* **Extracted information**:

— BEGIN —

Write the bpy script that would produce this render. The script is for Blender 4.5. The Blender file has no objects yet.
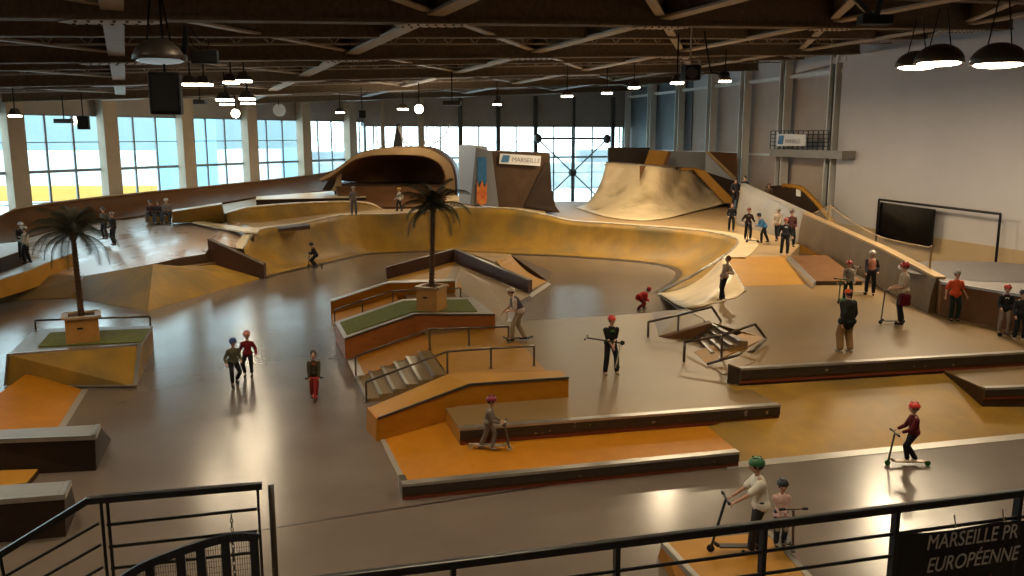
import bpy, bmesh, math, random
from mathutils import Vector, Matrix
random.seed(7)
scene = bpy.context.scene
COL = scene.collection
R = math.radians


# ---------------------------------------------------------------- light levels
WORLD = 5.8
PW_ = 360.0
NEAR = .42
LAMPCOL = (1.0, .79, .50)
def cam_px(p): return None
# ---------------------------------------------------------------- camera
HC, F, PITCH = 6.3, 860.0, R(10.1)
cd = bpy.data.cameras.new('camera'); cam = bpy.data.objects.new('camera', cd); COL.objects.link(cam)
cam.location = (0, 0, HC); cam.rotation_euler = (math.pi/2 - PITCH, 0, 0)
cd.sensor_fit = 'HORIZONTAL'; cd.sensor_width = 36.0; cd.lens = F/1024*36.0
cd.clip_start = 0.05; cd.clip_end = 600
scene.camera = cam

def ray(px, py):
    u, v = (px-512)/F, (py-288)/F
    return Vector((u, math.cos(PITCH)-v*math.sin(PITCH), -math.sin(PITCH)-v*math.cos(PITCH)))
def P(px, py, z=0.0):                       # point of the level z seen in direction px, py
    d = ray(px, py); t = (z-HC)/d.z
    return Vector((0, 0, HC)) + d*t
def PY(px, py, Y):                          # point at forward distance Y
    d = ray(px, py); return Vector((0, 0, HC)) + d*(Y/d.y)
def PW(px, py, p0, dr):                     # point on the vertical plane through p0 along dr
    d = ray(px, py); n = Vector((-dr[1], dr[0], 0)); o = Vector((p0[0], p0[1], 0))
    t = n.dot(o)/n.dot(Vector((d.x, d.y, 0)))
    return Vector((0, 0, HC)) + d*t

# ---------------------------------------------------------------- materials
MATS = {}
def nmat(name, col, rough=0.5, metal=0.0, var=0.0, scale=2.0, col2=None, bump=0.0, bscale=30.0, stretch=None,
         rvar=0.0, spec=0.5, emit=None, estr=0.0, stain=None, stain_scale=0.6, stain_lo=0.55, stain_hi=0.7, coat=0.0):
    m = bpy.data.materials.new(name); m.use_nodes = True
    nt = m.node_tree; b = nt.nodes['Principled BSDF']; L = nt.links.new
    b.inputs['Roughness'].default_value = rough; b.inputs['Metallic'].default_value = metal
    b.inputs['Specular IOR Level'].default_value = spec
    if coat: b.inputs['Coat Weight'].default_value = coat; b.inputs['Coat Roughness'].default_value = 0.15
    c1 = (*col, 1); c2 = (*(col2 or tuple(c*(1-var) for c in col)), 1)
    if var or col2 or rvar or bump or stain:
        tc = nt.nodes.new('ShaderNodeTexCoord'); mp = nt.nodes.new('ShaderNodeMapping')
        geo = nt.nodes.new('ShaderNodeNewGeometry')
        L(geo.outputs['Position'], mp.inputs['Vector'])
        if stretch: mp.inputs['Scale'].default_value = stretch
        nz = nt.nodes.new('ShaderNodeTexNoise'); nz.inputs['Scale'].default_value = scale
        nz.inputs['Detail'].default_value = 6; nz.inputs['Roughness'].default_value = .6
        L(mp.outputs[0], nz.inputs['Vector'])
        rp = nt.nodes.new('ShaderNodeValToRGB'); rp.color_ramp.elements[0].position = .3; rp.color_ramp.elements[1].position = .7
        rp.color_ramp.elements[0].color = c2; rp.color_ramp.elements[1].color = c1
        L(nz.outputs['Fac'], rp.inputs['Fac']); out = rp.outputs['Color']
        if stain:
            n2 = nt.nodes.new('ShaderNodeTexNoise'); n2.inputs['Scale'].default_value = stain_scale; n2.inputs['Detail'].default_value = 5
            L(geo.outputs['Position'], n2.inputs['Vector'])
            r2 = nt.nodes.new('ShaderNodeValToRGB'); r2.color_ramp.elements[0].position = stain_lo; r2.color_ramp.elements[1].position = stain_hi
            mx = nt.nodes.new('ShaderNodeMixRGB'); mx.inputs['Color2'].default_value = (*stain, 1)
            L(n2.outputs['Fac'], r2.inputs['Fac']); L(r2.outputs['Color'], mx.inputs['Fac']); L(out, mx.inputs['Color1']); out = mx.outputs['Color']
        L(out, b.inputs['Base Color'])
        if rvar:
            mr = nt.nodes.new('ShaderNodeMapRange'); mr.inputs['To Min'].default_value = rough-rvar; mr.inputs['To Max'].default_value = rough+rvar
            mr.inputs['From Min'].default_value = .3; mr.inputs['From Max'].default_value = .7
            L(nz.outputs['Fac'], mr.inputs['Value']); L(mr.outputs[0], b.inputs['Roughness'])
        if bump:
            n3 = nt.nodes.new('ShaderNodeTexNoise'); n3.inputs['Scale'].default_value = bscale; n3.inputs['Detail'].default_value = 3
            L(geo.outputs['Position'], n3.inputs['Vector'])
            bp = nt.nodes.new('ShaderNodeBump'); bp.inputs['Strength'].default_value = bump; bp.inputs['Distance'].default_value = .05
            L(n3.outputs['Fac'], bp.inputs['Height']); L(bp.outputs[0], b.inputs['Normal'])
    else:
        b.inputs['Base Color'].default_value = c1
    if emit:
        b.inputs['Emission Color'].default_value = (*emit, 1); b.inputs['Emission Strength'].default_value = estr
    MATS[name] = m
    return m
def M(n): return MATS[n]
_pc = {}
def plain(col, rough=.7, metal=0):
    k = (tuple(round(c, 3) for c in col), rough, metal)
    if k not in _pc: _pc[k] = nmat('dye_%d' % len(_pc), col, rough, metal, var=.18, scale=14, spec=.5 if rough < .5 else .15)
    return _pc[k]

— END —
— BEGIN —

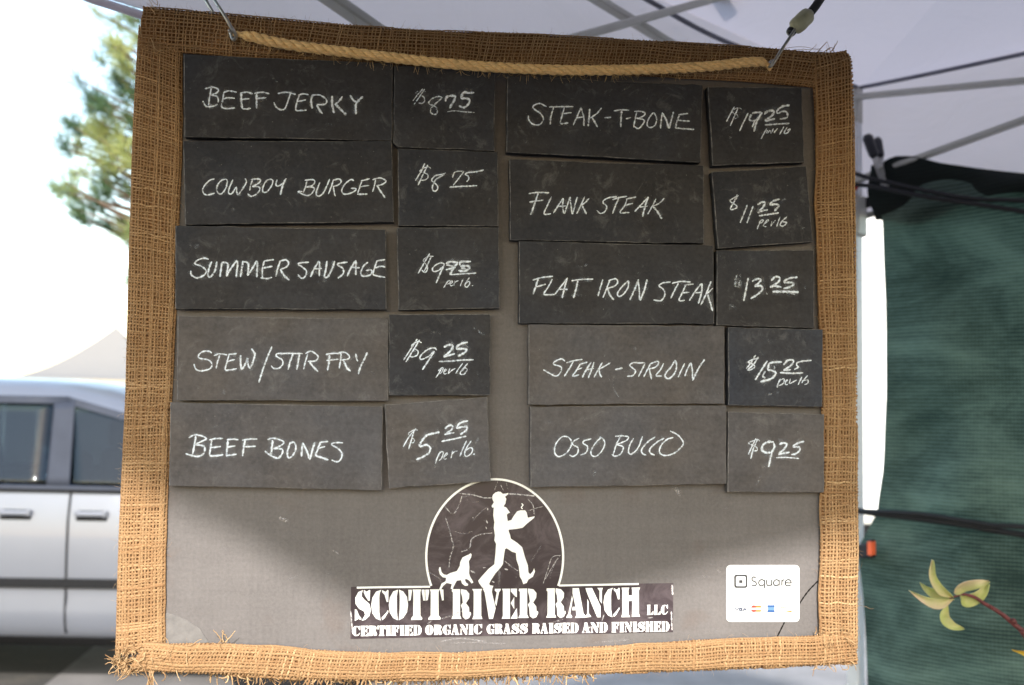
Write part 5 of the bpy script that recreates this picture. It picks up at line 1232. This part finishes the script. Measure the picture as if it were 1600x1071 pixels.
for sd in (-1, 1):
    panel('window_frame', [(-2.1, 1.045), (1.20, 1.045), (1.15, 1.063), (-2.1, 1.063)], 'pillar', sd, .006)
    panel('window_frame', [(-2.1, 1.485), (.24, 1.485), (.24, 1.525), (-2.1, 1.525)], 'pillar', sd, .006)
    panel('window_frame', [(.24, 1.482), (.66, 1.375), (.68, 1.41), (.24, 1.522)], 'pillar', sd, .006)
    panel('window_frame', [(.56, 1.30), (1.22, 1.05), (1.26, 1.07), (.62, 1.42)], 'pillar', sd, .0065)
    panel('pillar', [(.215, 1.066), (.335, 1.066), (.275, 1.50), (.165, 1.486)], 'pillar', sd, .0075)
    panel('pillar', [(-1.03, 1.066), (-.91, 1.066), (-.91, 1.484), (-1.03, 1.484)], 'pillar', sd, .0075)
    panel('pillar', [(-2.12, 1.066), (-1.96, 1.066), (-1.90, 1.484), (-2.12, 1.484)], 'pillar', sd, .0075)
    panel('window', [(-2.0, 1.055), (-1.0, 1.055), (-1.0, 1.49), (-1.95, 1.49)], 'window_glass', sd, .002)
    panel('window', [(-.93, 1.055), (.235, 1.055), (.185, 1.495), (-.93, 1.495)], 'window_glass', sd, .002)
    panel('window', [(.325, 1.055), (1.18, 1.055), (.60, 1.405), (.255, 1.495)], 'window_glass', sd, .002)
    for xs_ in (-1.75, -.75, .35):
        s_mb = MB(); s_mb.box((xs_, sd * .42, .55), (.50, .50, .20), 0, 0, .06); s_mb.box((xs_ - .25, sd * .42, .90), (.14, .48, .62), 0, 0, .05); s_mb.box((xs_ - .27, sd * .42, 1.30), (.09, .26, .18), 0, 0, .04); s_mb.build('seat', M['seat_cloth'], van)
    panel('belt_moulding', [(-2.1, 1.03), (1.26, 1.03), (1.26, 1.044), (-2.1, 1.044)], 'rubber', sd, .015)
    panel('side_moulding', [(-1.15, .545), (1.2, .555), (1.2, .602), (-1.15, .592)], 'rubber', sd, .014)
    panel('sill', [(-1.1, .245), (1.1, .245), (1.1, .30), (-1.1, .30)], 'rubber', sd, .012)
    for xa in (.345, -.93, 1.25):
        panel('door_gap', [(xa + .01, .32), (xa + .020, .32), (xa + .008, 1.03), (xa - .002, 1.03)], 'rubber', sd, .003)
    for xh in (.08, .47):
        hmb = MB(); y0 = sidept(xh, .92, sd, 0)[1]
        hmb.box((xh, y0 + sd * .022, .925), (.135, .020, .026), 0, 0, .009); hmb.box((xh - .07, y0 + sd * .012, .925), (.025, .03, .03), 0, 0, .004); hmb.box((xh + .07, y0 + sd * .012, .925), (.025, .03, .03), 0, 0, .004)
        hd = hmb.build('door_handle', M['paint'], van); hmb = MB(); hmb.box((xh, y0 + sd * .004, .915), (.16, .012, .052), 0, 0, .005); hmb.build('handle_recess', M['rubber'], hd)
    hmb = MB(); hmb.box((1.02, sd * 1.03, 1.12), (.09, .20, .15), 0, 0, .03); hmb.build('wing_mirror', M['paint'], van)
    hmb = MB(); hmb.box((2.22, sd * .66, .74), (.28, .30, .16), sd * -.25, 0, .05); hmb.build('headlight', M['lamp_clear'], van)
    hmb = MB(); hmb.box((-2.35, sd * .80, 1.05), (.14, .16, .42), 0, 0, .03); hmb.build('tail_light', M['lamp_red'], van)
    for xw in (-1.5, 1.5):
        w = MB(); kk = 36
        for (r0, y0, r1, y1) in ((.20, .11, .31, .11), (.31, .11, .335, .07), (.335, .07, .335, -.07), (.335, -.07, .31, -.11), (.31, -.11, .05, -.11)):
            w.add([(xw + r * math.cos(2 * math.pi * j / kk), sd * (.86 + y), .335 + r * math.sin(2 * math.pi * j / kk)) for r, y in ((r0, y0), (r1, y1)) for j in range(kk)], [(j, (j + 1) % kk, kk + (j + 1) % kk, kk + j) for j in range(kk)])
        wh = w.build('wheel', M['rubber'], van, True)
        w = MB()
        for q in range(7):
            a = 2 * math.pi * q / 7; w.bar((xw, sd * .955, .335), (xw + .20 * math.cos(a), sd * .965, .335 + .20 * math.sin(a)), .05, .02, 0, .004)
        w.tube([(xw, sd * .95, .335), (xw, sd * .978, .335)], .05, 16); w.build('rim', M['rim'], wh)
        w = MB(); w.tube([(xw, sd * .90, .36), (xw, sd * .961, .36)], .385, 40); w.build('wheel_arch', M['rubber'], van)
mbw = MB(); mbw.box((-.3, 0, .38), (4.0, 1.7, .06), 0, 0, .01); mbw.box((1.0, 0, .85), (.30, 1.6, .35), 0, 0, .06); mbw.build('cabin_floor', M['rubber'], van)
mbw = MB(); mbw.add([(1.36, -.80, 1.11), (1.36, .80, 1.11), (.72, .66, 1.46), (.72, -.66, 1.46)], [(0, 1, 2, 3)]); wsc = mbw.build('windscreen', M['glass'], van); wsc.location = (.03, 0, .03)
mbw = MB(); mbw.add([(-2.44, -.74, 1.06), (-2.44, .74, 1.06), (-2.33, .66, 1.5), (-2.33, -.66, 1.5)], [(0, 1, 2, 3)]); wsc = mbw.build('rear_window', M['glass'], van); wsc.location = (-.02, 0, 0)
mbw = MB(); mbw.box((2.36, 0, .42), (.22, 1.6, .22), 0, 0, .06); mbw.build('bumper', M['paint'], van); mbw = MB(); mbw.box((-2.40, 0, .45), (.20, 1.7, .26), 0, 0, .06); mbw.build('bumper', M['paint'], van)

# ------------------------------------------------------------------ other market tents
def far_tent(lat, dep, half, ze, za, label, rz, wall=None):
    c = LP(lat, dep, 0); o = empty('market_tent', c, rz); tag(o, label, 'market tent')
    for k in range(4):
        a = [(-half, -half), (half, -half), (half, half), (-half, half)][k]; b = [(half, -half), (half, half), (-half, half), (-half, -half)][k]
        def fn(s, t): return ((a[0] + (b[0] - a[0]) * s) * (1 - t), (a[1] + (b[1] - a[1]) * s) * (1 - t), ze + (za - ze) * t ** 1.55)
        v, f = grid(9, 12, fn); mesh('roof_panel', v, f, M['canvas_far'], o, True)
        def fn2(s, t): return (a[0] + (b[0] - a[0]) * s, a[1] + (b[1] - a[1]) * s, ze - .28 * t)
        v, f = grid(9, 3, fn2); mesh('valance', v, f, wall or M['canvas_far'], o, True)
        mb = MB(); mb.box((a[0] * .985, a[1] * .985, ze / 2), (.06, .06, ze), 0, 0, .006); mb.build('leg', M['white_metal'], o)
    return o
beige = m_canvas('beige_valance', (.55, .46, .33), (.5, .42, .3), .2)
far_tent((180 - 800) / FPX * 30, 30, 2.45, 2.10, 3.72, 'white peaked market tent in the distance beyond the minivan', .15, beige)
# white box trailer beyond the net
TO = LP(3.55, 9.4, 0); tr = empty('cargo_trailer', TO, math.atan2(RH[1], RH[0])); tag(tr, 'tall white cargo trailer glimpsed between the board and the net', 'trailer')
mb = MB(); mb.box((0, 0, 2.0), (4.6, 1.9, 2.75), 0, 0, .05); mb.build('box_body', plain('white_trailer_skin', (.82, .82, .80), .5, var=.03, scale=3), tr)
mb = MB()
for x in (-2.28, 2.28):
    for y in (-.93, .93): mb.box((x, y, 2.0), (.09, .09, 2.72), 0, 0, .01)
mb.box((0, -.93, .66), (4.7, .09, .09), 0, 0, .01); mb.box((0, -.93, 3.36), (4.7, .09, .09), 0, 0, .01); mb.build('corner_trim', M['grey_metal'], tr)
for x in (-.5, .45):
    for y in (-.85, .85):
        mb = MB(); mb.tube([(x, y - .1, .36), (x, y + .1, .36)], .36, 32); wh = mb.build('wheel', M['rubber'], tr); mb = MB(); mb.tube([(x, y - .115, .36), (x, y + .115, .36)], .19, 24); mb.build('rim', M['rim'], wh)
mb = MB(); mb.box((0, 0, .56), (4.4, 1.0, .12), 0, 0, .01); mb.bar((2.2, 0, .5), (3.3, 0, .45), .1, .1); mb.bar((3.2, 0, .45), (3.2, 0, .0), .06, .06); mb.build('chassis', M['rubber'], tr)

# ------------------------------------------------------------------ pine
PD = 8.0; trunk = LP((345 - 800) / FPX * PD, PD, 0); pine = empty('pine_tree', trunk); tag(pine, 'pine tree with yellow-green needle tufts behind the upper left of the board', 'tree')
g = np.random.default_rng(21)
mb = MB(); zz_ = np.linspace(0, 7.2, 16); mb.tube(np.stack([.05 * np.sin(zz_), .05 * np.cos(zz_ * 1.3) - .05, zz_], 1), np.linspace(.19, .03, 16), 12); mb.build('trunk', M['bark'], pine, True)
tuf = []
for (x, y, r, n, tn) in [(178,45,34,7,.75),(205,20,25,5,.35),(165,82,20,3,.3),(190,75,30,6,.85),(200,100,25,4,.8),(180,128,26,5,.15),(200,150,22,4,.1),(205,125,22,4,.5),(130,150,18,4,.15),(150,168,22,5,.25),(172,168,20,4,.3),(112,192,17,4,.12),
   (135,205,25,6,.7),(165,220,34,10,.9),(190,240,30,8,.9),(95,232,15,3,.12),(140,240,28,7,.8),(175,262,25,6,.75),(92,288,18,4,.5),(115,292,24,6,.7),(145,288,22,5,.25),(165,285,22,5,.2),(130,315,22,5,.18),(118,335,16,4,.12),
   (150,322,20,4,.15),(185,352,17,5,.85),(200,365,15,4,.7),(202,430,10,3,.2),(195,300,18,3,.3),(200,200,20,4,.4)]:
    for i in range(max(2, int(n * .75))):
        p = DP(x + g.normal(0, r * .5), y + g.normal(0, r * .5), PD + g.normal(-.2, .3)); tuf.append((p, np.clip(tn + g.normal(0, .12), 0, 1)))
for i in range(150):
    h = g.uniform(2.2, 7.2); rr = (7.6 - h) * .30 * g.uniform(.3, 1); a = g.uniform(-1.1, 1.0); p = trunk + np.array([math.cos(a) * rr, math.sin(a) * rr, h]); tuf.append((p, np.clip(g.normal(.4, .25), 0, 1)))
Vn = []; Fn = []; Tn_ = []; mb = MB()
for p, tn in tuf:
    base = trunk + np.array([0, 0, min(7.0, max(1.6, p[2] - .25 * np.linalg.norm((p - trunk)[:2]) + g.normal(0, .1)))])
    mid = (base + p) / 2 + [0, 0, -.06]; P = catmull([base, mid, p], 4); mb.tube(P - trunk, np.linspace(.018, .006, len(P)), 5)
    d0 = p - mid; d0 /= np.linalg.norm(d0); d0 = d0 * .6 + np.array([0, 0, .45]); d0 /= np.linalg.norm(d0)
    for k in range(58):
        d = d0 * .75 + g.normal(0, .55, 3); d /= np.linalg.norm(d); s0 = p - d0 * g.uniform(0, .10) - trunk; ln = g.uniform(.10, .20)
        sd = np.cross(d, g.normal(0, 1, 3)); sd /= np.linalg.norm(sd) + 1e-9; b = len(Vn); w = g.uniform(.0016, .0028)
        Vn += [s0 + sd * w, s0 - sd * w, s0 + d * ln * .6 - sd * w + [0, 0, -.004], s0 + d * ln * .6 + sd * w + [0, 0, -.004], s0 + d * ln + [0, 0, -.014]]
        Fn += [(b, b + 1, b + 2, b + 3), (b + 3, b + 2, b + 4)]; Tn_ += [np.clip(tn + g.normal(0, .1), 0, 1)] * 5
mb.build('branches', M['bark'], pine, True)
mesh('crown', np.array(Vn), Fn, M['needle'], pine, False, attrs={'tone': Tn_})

— END —

Reproduce the lines exactly, taking as the first line the one with "half), (-half, -half)][k]" and as the last line the one with "def fn2(s, t): return", and include nothing else.

        a = [(-half, -half), (half, -half), (half, half), (-half, half)][k]; b = [(half, -half), (half, half), (-half, half), (-half, -half)][k]
        def fn(s, t): return ((a[0] + (b[0] - a[0]) * s) * (1 - t), (a[1] + (b[1] - a[1]) * s) * (1 - t), ze + (za - ze) * t ** 1.55)
        v, f = grid(9, 12, fn); mesh('roof_panel', v, f, M['canvas_far'], o, True)
        def fn2(s, t): return (a[0] + (b[0] - a[0]) * s, a[1] + (b[1] - a[1]) * s, ze - .28 * t)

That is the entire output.